A noter que les restrictions de livraisons ne concerneront pas l’ensemble des clients du groupe. Lequel a toujours fait savoir qu’il continuerait d’honorer les marques qui ont investi dans leur outil industriel et avec qui il entretient des relations commerciales qualifiées de loyales et de longue date. Cette liste des privilégiés reste toutefois, elle aussi, confidentielle.
«C’est un véritable scandale si cet accord, dans sa version actuelle, entre en vigueur. On sanctifie un abus de position dominante des plus évident. Autant supprimer directement la loi sur les cartels puisqu’on donne un blanc-seing officiel à de telles pratiques. Nous irons jusqu’au Tribunal fédéral s’il le faut. La Comco devra rendre des comptes», s’étrangle le directeur général d’une entreprise horlogère neuchâteloise, qui souhaite conserver l’anonymat de peur d’éventuelles mesures de représailles.
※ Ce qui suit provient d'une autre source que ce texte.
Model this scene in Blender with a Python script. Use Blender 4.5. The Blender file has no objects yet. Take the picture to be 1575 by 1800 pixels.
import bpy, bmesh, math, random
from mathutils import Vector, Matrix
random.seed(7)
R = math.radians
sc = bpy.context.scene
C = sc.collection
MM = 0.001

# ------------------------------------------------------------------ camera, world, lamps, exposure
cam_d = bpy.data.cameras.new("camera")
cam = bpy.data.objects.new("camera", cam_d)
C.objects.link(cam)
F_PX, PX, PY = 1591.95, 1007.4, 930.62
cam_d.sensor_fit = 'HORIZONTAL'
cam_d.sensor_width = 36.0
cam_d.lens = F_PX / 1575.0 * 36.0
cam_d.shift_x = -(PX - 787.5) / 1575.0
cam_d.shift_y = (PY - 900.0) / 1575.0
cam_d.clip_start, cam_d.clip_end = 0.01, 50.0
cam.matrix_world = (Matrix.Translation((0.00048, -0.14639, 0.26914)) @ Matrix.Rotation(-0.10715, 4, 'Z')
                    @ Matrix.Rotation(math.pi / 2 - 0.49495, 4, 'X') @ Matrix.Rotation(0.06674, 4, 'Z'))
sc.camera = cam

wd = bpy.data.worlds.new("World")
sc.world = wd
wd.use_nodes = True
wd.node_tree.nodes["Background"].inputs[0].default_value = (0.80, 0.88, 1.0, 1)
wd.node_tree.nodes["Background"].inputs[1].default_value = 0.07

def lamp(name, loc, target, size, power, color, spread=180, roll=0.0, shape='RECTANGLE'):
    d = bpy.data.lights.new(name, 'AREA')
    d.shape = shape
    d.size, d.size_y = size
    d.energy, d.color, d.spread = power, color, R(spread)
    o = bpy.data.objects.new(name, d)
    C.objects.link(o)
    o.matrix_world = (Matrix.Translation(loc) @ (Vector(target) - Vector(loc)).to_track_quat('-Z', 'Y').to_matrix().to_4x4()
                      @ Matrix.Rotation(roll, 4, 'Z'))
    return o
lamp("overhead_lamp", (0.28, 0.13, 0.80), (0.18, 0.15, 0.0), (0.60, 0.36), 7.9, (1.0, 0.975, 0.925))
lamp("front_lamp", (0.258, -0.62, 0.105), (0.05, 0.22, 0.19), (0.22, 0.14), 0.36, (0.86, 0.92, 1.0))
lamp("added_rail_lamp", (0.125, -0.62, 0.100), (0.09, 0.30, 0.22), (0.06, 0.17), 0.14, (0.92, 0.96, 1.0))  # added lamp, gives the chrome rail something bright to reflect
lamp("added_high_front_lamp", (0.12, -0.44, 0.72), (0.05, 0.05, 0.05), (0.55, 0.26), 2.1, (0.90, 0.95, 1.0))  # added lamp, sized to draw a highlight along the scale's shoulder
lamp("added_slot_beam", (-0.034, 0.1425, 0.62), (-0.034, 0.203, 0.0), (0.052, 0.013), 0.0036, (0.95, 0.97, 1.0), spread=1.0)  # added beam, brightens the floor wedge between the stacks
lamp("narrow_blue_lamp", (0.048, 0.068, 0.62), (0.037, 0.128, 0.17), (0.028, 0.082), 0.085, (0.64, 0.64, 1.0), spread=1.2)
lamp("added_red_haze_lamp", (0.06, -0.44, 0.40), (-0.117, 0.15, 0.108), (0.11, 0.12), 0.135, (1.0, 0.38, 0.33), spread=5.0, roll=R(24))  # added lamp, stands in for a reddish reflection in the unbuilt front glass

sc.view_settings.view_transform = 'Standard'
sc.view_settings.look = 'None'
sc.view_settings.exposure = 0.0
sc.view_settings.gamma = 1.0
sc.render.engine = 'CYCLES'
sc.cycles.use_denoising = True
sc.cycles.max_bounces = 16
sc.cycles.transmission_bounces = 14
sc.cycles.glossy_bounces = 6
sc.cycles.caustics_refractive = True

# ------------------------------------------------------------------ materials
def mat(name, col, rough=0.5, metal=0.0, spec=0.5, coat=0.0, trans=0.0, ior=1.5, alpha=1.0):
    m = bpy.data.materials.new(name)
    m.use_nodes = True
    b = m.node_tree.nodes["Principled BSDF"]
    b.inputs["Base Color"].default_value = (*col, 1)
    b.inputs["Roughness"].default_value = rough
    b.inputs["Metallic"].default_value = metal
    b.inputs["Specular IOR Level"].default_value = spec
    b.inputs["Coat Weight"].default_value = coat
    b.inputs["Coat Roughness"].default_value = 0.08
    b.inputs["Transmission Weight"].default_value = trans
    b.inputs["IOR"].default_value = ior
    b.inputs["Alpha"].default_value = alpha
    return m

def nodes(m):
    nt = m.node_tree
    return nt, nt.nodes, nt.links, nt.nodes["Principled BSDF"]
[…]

Pour les besoins de cet article, Le Temps a contacté six autres patrons horlogers, aucun n’a voulu s’exprimer en étant cité nommément. «La Comco nous a demandé de respecter la confidentialité sur ce document. Je vais consulter mes avocats. Mais, dans sa version actuelle, nous ne pouvons l’accepter. Si on en doutait encore, la guerre est clairement déclarée», glisse néanmoins l’un d’entre eux. «Cela ressemble un peu à un plan quinquennal de l’ex-URSS. Sauf qu’il ne profite qu’à un seul acteur», estime l’un de ses collègues alémaniques.
Dans ce dossier, la Comco avait déjà pris des mesures provisionnelles permettant à Swatch Group une première réduction sur les mouvements et les assortiments. Patrik Ducrey précise quant à lui que l’objectif global de toute cette procédure est de voir l’émergence d’alternatives au groupe biennois. Swatch Group estime pour sa part que cela aboutira à une industrialisation accrue dans le pays. «Pour l’heure, il n’y a clairement pas de succédané en termes de volumes équivalents et de prix», constate notre premier interlocuteur.